10. A method for producing a conversion element for an optoelectronic semiconductor component, the optoelectronic semiconductor component comprising a light source, a housing and electrical connections wherein the light source has a chip which emits primary radiation in the UV or blue region with a peak wavelength in particular in the region of 300 to 490 nm, wherein the primary radiation is partially or completely converted into radiation of a different wavelength by a previously applied conversion element, wherein the conversion element has a translucent or transparent substrate, which is manufactured from ceramic or glass ceramic, wherein a glass matrix is applied to the substrate, with a phosphor being embedded in said glass matrix, the method comprises, in a first step, a substrate is provided which is produced from ceramic or glass ceramic, then in a second step, glass is applied to the substrate, in particular in the form of glass powder or molten glass, wherein either phosphor is applied together with the glass, or phosphor is introduced subsequently into the glass.

11. The method as claimed in claim 10, wherein in the second step, a glass layer is laminated, in particular either by screen printing glass powder with subsequent vitrification or by drawing molten glass directly onto the substrate.

12. The method as claimed in claim 11, wherein the phosphor is then applied by screen printing or by a spraying method to the glass layer and then the conversion element is heated to such an extent that the glass is heated slightly, with the result that the phosphor sinks into the glass and is surrounded thereby.
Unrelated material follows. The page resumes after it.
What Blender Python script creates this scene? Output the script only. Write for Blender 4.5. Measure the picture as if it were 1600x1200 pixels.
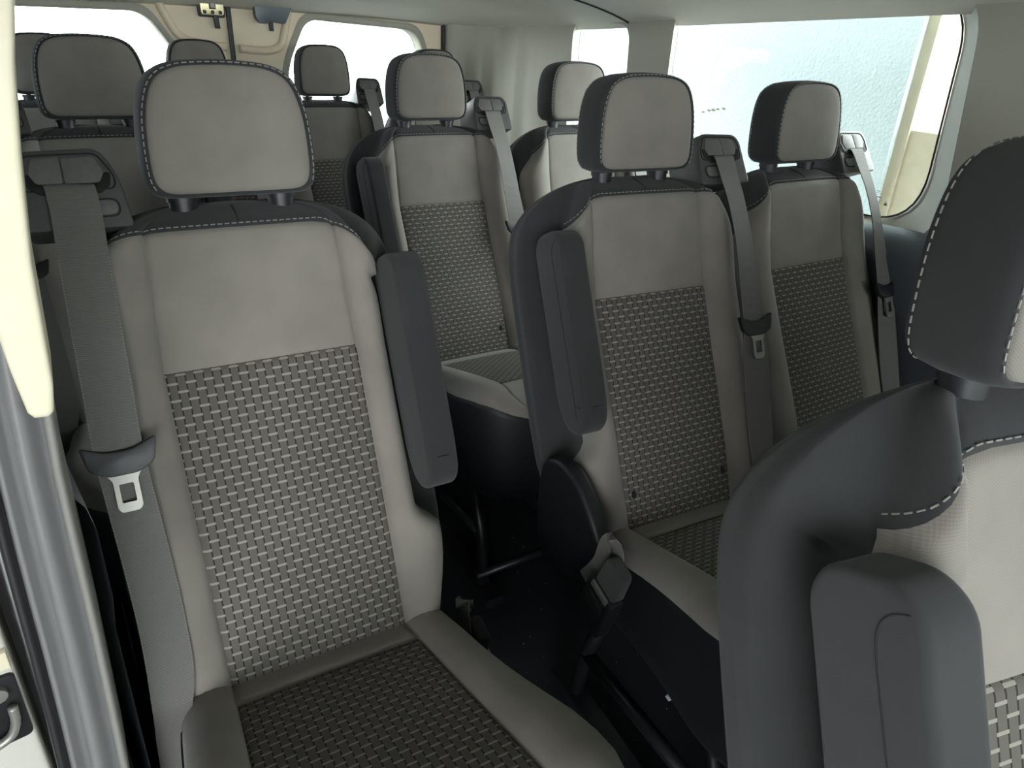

13. The method as claimed in claim 10, wherein in the second step, a glass layer is laminated, which glass layer has already been provided with phosphor, in particular by screen printing of glass powder which has previously been mixed with phosphor powder, with subsequent vitrification.

14. The method as claimed in claim 10, wherein in the second step, a glass matrix is produced by infiltration, wherein the substrate has previously been sintered in such a way that it contains large pores, wherein the glass is made sufficiently fluid for it to be drawn into the pores of the substrate by the capillary effect.